§ **WORK TO BE COMPLETED**
Here are some records; quote them exactly, leaving out the pictures.

(Items from a data source)
-*-

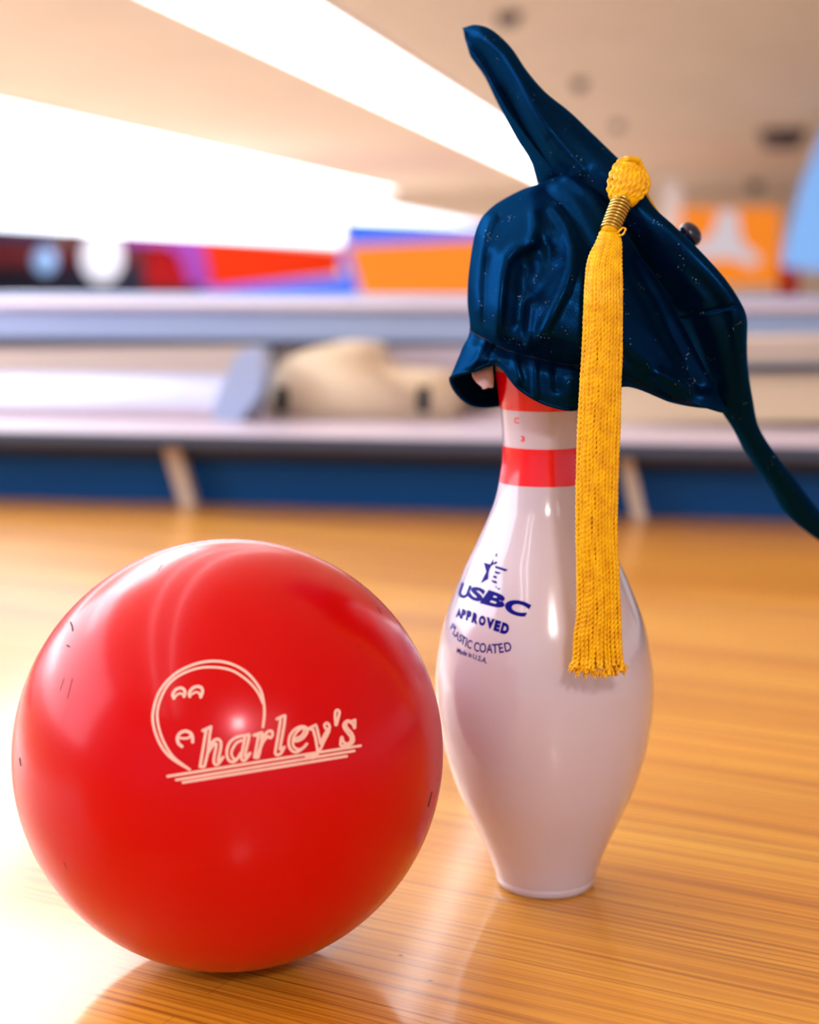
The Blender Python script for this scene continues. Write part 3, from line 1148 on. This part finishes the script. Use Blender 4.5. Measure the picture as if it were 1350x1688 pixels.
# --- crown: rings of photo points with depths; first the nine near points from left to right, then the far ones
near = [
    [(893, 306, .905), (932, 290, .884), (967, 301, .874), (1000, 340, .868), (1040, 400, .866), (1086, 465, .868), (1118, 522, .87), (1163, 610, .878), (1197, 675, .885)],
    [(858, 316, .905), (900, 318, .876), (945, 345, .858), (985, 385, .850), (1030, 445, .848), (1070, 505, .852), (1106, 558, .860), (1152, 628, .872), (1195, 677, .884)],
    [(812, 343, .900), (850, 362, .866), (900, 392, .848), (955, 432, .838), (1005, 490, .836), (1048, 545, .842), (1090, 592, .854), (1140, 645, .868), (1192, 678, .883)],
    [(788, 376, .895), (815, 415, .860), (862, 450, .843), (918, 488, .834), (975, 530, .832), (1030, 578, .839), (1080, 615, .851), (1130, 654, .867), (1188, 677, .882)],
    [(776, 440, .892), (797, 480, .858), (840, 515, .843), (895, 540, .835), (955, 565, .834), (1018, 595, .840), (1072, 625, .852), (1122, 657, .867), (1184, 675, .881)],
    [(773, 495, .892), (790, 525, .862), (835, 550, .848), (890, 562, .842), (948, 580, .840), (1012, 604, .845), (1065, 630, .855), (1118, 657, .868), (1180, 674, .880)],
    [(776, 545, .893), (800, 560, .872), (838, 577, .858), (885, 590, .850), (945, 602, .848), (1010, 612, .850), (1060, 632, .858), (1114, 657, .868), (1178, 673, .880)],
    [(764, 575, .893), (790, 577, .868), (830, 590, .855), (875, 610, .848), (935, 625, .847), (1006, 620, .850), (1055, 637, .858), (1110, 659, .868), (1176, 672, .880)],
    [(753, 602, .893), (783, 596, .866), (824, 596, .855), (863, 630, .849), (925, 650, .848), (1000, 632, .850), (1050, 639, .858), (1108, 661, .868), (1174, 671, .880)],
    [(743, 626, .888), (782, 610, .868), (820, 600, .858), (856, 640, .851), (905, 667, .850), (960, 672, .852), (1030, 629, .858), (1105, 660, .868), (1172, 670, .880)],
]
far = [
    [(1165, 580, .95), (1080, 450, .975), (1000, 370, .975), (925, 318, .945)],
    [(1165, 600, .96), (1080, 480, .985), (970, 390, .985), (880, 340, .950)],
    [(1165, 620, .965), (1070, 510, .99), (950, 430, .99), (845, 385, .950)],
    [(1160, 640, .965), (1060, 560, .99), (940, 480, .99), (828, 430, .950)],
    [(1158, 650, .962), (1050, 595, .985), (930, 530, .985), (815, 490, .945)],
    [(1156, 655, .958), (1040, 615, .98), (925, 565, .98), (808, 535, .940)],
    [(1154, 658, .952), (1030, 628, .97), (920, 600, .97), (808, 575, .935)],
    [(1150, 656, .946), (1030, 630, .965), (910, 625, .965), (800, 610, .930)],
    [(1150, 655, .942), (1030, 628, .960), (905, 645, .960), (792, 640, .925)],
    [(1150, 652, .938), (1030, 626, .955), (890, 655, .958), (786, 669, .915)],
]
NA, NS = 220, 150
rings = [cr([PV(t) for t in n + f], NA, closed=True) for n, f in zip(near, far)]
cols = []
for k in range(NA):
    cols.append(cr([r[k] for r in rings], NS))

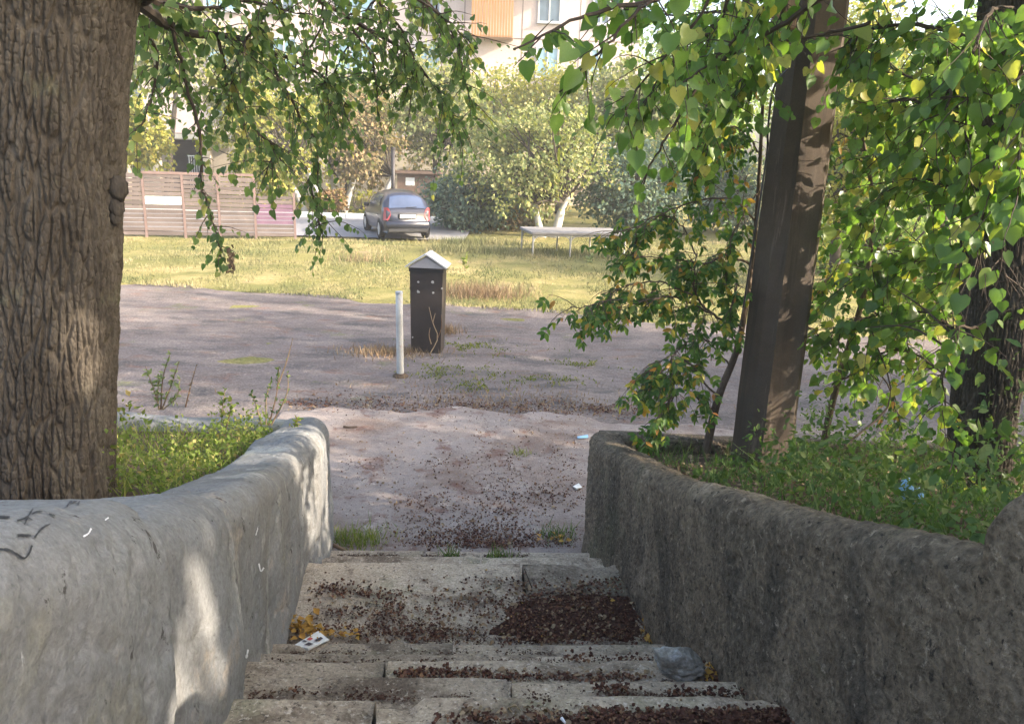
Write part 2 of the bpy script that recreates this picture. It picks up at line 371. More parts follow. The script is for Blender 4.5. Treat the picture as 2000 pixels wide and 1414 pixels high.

-*-

§ **IN RESPONSE**
The Blender Python script for this scene continues. Write part 3, from line 1148 on. This part finishes the script. Use Blender 4.5. Measure the picture as if it were 1350x1688 pixels.
# --- crown: rings of photo points with depths; first the nine near points from left to right, then the far ones
near = [
    [(893, 306, .905), (932, 290, .884), (967, 301, .874), (1000, 340, .868), (1040, 400, .866), (1086, 465, .868), (1118, 522, .87), (1163, 610, .878), (1197, 675, .885)],
    [(858, 316, .905), (900, 318, .876), (945, 345, .858), (985, 385, .850), (1030, 445, .848), (1070, 505, .852), (1106, 558, .860), (1152, 628, .872), (1195, 677, .884)],
    [(812, 343, .900), (850, 362, .866), (900, 392, .848), (955, 432, .838), (1005, 490, .836), (1048, 545, .842), (1090, 592, .854), (1140, 645, .868), (1192, 678, .883)],
    [(788, 376, .895), (815, 415, .860), (862, 450, .843), (918, 488, .834), (975, 530, .832), (1030, 578, .839), (1080, 615, .851), (1130, 654, .867), (1188, 677, .882)],
    [(776, 440, .892), (797, 480, .858), (840, 515, .843), (895, 540, .835), (955, 565, .834), (1018, 595, .840), (1072, 625, .852), (1122, 657, .867), (1184, 675, .881)],
    [(773, 495, .892), (790, 525, .862), (835, 550, .848), (890, 562, .842), (948, 580, .840), (1012, 604, .845), (1065, 630, .855), (1118, 657, .868), (1180, 674, .880)],
    [(776, 545, .893), (800, 560, .872), (838, 577, .858), (885, 590, .850), (945, 602, .848), (1010, 612, .850), (1060, 632, .858), (1114, 657, .868), (1178, 673, .880)],
    [(764, 575, .893), (790, 577, .868), (830, 590, .855), (875, 610, .848), (935, 625, .847), (1006, 620, .850), (1055, 637, .858), (1110, 659, .868), (1176, 672, .880)],
    [(753, 602, .893), (783, 596, .866), (824, 596, .855), (863, 630, .849), (925, 650, .848), (1000, 632, .850), (1050, 639, .858), (1108, 661, .868), (1174, 671, .880)],
    [(743, 626, .888), (782, 610, .868), (820, 600, .858), (856, 640, .851), (905, 667, .850), (960, 672, .852), (1030, 629, .858), (1105, 660, .868), (1172, 670, .880)],
]
far = [
    [(1165, 580, .95), (1080, 450, .975), (1000, 370, .975), (925, 318, .945)],
    [(1165, 600, .96), (1080, 480, .985), (970, 390, .985), (880, 340, .950)],
    [(1165, 620, .965), (1070, 510, .99), (950, 430, .99), (845, 385, .950)],
    [(1160, 640, .965), (1060, 560, .99), (940, 480, .99), (828, 430, .950)],
    [(1158, 650, .962), (1050, 595, .985), (930, 530, .985), (815, 490, .945)],
    [(1156, 655, .958), (1040, 615, .98), (925, 565, .98), (808, 535, .940)],
    [(1154, 658, .952), (1030, 628, .97), (920, 600, .97), (808, 575, .935)],
    [(1150, 656, .946), (1030, 630, .965), (910, 625, .965), (800, 610, .930)],
    [(1150, 655, .942), (1030, 628, .960), (905, 645, .960), (792, 640, .925)],
    [(1150, 652, .938), (1030, 626, .955), (890, 655, .958), (786, 669, .915)],
]
NA, NS = 220, 150
rings = [cr([PV(t) for t in n + f], NA, closed=True) for n, f in zip(near, far)]
cols = []
for k in range(NA):
    cols.append(cr([r[k] for r in rings], NS))

Write part 2 of the bpy script that recreates this picture. It picks up at line 371. More parts follow. The script is for Blender 4.5. Treat the picture as 2000 pixels wide and 1414 pixels high.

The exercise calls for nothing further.